**Exercise objective**
Quote the listing below word for word, stopping after the line that contains "tree.nodes.clear()".

============================================================

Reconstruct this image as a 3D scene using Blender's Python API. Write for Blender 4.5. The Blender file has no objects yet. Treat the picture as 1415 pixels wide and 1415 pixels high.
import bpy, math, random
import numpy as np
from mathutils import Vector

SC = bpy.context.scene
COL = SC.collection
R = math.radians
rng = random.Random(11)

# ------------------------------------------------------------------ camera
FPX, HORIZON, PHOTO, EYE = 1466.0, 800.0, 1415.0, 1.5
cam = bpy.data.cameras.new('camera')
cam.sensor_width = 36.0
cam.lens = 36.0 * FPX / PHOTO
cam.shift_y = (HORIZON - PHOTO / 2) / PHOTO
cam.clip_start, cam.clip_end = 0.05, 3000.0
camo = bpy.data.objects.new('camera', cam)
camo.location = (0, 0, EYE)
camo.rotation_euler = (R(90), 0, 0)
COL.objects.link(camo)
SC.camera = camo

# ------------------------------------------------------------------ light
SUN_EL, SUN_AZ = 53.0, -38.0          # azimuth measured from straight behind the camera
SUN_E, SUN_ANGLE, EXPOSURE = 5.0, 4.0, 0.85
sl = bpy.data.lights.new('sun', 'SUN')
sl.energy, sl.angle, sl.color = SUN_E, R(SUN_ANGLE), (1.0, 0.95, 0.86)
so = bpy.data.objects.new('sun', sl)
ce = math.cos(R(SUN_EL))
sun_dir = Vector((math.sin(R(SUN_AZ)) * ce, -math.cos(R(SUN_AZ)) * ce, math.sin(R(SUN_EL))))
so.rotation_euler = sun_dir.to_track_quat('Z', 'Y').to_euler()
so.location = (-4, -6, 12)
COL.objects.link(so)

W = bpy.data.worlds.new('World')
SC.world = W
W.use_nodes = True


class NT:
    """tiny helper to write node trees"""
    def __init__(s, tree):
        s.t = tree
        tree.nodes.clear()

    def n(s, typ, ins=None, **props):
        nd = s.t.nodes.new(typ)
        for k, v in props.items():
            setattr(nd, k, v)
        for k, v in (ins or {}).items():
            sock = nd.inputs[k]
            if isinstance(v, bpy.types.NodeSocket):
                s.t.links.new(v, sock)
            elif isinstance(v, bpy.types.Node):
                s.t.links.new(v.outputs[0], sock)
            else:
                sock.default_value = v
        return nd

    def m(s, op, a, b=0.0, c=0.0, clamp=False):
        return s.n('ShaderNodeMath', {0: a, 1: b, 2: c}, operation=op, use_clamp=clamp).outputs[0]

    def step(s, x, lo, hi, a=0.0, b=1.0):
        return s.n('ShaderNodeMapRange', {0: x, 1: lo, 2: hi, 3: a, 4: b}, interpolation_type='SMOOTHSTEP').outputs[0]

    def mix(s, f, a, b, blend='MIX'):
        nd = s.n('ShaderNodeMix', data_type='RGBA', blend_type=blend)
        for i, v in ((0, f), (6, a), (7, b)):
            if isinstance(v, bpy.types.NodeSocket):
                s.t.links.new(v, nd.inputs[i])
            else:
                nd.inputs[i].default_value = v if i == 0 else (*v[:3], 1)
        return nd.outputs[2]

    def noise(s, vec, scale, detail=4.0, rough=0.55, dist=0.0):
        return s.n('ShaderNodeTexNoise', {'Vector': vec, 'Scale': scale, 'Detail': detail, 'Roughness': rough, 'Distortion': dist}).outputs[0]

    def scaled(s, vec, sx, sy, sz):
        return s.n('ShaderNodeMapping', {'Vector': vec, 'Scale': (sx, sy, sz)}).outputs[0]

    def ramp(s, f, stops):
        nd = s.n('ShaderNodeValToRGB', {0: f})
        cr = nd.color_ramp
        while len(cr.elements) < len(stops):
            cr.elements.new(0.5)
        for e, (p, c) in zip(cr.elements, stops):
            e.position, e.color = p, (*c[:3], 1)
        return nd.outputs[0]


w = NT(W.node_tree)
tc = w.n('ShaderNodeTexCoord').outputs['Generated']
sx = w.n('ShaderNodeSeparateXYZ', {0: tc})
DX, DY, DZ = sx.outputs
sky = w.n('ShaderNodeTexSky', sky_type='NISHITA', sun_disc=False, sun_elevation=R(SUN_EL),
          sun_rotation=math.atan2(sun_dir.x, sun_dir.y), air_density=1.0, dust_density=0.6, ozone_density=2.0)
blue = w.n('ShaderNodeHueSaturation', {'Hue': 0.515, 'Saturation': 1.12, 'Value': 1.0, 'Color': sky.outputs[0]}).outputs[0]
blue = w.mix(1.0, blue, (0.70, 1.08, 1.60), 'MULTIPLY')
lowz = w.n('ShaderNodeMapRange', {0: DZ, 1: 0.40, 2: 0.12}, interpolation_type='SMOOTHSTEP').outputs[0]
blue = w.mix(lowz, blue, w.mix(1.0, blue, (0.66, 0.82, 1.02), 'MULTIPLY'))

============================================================

**Exercise solution**
Reconstruct this image as a 3D scene using Blender's Python API. Write for Blender 4.5. The Blender file has no objects yet. Treat the picture as 1415 pixels wide and 1415 pixels high.
import bpy, math, random
import numpy as np
from mathutils import Vector

SC = bpy.context.scene
COL = SC.collection
R = math.radians
rng = random.Random(11)

# ------------------------------------------------------------------ camera
FPX, HORIZON, PHOTO, EYE = 1466.0, 800.0, 1415.0, 1.5
cam = bpy.data.cameras.new('camera')
cam.sensor_width = 36.0
cam.lens = 36.0 * FPX / PHOTO
cam.shift_y = (HORIZON - PHOTO / 2) / PHOTO
cam.clip_start, cam.clip_end = 0.05, 3000.0
camo = bpy.data.objects.new('camera', cam)
camo.location = (0, 0, EYE)
camo.rotation_euler = (R(90), 0, 0)
COL.objects.link(camo)
SC.camera = camo

# ------------------------------------------------------------------ light
SUN_EL, SUN_AZ = 53.0, -38.0          # azimuth measured from straight behind the camera
SUN_E, SUN_ANGLE, EXPOSURE = 5.0, 4.0, 0.85
sl = bpy.data.lights.new('sun', 'SUN')
sl.energy, sl.angle, sl.color = SUN_E, R(SUN_ANGLE), (1.0, 0.95, 0.86)
so = bpy.data.objects.new('sun', sl)
ce = math.cos(R(SUN_EL))
sun_dir = Vector((math.sin(R(SUN_AZ)) * ce, -math.cos(R(SUN_AZ)) * ce, math.sin(R(SUN_EL))))
so.rotation_euler = sun_dir.to_track_quat('Z', 'Y').to_euler()
so.location = (-4, -6, 12)
COL.objects.link(so)

W = bpy.data.worlds.new('World')
SC.world = W
W.use_nodes = True


class NT:
    """tiny helper to write node trees"""
    def __init__(s, tree):
        s.t = tree
        tree.nodes.clear()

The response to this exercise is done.